Edwin Moses breaking track barriers by hurdling over them

Getting there is all the fun for 400-meters hurdle champion Edwin Moses, who owns 87 consecutive victories dating back to 1977. The string is especially impressive considering the ten 36-inch barriers he must negotiate every time out.

People meeting Moses for the first time have a tendency to look at his back to see if there is a key sticking out with which to wind him up.

But this is no elongated robot, merely a very analytical, practical man, who times his workouts with a wristwatch accurate to 100ths of a second. Basically Edwin is a loner who devises his own practice schedule, is into stretching exercises linked to Oriental martial arts, and sometimes runs cross-country to build his endurance.

But what about that record - that marvelous record of 87 consecutive wins? Doesn't the pressure of thinking about it bother him just a little?

''No,'' Moses says, ''it doesn't. I take the attitude that my record is already history. I just figure I have to continue to run fast to win. The way you do that is to work hard so that you will continue to improve. I can't speak for others in track, but I've always enjoyed the training, the competition, and the travel. I like to visit new places and see new things.

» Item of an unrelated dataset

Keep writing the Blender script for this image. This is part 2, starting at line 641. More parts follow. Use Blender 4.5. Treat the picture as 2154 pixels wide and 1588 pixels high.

''As far as conditioning is concerned, I've always tried to peak just before my most important races,'' continued the winner of the 1983 Sullivan Award as the nation's outstanding amateur athlete. ''Sometimes I watch videotapes of myself, not so much to see what I'm doing wrong, but to see what I'm doing right. I've always preferred running in Europe because it's cooler there. But it's also important that you learn to adjust to conditions, whether it's wind, weather, or a slow track.''

Asked if there is a moment of truth during the race when the 400-meter hurdler can estimate his finish, Moses replied:

''The moment of truth comes with every barrier because somehow you have to get over them all. But it is possible to recognize when you've fallen behind in a race, and it is also possible to still win if you catch your mistakes quickly enough. The problem is that you've always got more time to adjust than you think , so you have to discipline yourself not to accelerate too quickly and destroy your rhythm.''

Unlike most 400-meter competitors, who take anywhere from 13 to 17 running steps between barriers, Moses is the first world-class hurdler to have trained himself to use 13 steps through the whole race. This probably explains, more than anything else, his world-record time of 47.02 seconds.

Can anyone beat him?

''Naturally I like to think that they can't,'' Moses replied. ''But I have noticed that my competitors are working harder and trying different things. In fact, their attitude seems to be that if they are going to lose, they are going to lose in style. I think there is more motivation among them as a group than there used to be, but I am also capable of getting myself up mentally for meets.''

Although Moses claims there is no ideal height or weight for a 400-meters hurdle champion, his 6 ft. 2 in., 170-pound body seems ideally suited for the event. This is a man who is built like a series of finely crafted coil springs just waiting to be let loose.

Stories are told about Edwin dunking a basketball as a 5 ft. 8 in. schoolboy and using his vertical leg kick to reach a 10-foot high rim with his foot.

In the 1976 Montreal Olympics, he embarrassed the field, winning his gold medal by nearly 10 meters.

Where Edwin Moses goes from here, of course, is onto the US Olympic track and field trials at the Los Angeles Coliseum June 16-24.

A graduate of Atlanta's Morehouse College, where he studied physics, Moses is probably the closest thing America has to a guarantee for an Olympic gold medal.

He not only wants to run his hurdles specialty in the Olympics, but also become a member of the US 4 x 400 relay team. His interest in the relay is no recent decision, but something he says he has been thinking about for a long time.

Moses in front of a microphone, handling press questions from the floor, is as commanding as he is on a track. His voice, which seems to erupt from the bottom of some distant cave, is clear and filled with authority. He doesn't hesitate when speaking, either.

Those who try to put words in his mouth are about as successful as someone trying to stuff an elephant into a thimble. But if the question is legitimate, he'll not only answer it with style, he'll enlarge upon it!